Inzwischen weiß jeder, dass der Immobiliensektor das große Sorgenkind der chinesischen Wirtschaft ist. Ein Viertel des Bruttosozialprodukts des Landes wird in diesem Sektor direkt und indirekt erwirtschaftet. Doch viele Bauprojekte werden mangels Geldes nicht zu Ende gebaut. Waren es früher Baukräne, die das boomende China dokumentierten, so sind es heute Bauruinen, unfertige Gerippe aus Beton und Stahl, die das neue China zeigen. Viele Bürger sind besorgt bis entsetzt, dass ihre Wohnungen nicht fertiggestellt werden. Lange Zeit schaute die Regierung eher untätig zu. Doch im Herbst wies sie die Zentralbank an, Maßnahmen gegen die Misere am Bau zu ergreifen. Am 17. September lud die Zentralbank Finanz- und Börsenaufsichtsbehörden ein, um mögliche Wege aus der Krise zu finden. Ergebnis war eine sogenannte „Weiße Liste“. Auf ihr sollen 50 Immobilienunternehmen stehen, denen geholfen werden soll. Die Hilfe soll vor allem aus der Vergabe günstiger Kredite bestehen, notfalls – und das ist ein Novum – können sie auch ungesichert vergeben werden.
Ende des Jahres hat das Ministerium für Bauwesen diese 50er Liste finalisiert. Doch wer auf dieser Liste steht, wurde bislang nicht veröffentlicht. Aber immer wieder sickerten Namen durch. Vor allem börsennotierte Unternehmen wie zum Beispiel Country Garden oder die Longfor Group hatten ein großes Interesse, dass ihr Name dort auftaucht, denn das treibt ihren Aktienkurs nach oben. In einer Stellungnahme von Country Garden gegenüber der South China Morning Post heißt es: “[Inclusion in the] whitelist will help to ease financial pressure on our part, promote housing delivery, allow us to better capitalise on our assets and enhance the projects’ sustainability.” Eine Aufnahme in die Liste ist allerdings kein Freibrief für die Immobilienunternehmen. Sie müssen Projekt für Projekt nachweisen, welches sie in welcher Zeit vollenden können, sollten sie einen neuen Kredit bekommen. Außerdem müssen sie eine Bank benennen, die dieses Projekt begleitet und quasi überwacht.
Durchgezogen wird das Programm der weißen Liste auf Provinz- und kommunaler Ebene.
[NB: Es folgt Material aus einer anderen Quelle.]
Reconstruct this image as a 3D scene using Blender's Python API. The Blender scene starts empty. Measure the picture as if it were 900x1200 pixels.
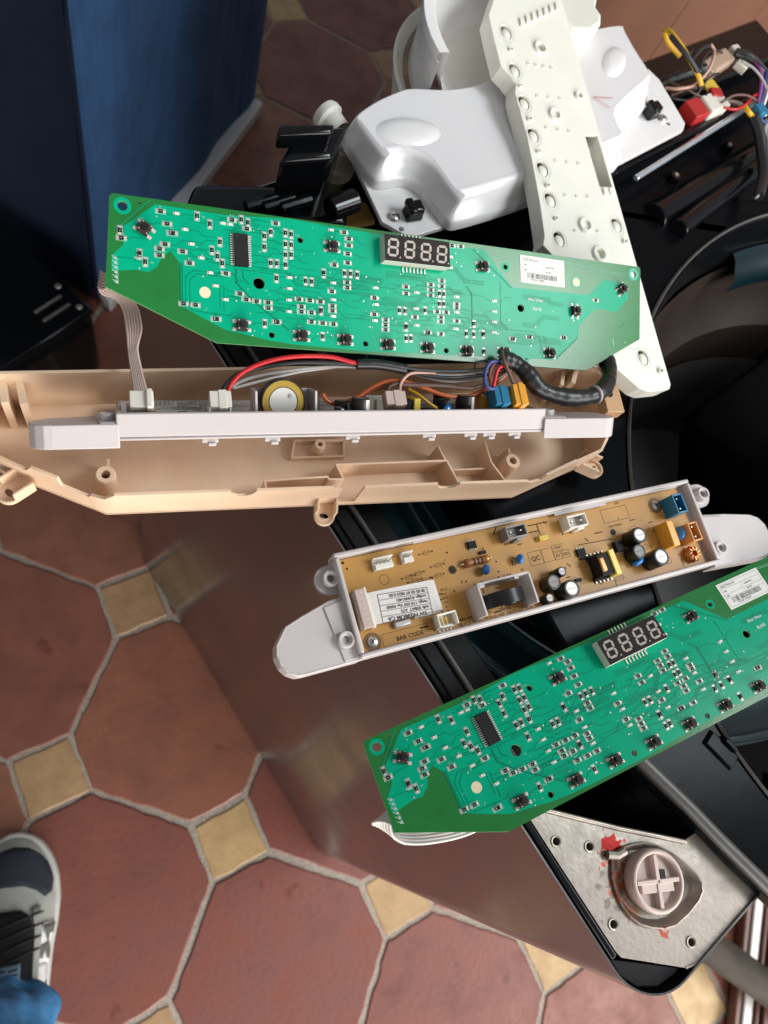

Das zentrale Ministerium für Bauwesen hat die lokalen Regierungen aufgefordert, zusammen mit den Immobilienunternehmen entsprechende Projektlisten aufzustellen. Über den Fortschritt kursieren unterschiedliche Zahlen. Economic Information Daily schreibt, dass in 13 Städten und Provinzen insgesamt 1749 Projekte ausgewählt wurden, das Wall Street Journal berichtet hingegen von über 3000 Projekten in 26 Provinzen. Kritisch über die weiße Liste und deren Umsetzung äußert sich Caixin. Das stets gut informierte Wirtschaftsblatt zitiert anonyme Quellen aus dem staatlichen Bankensektor. „Everybody is confused“, sagt ein Banker. Ein anderer spricht davon, dass das Programm „bislang nur auf dem Papier“ bestehe. Sorgen bereitet den Banken, nach welchen Kriterien sie die neuen Kredite vergeben sollen. Dabei kann das Programm eh nur ein Tropfen auf den heißen Stein der Bauruinen sein. Denn insgesamt beträgt die Finanzierungslücke im chinesischen Immobiliensektor rund 410 Milliarden Euro.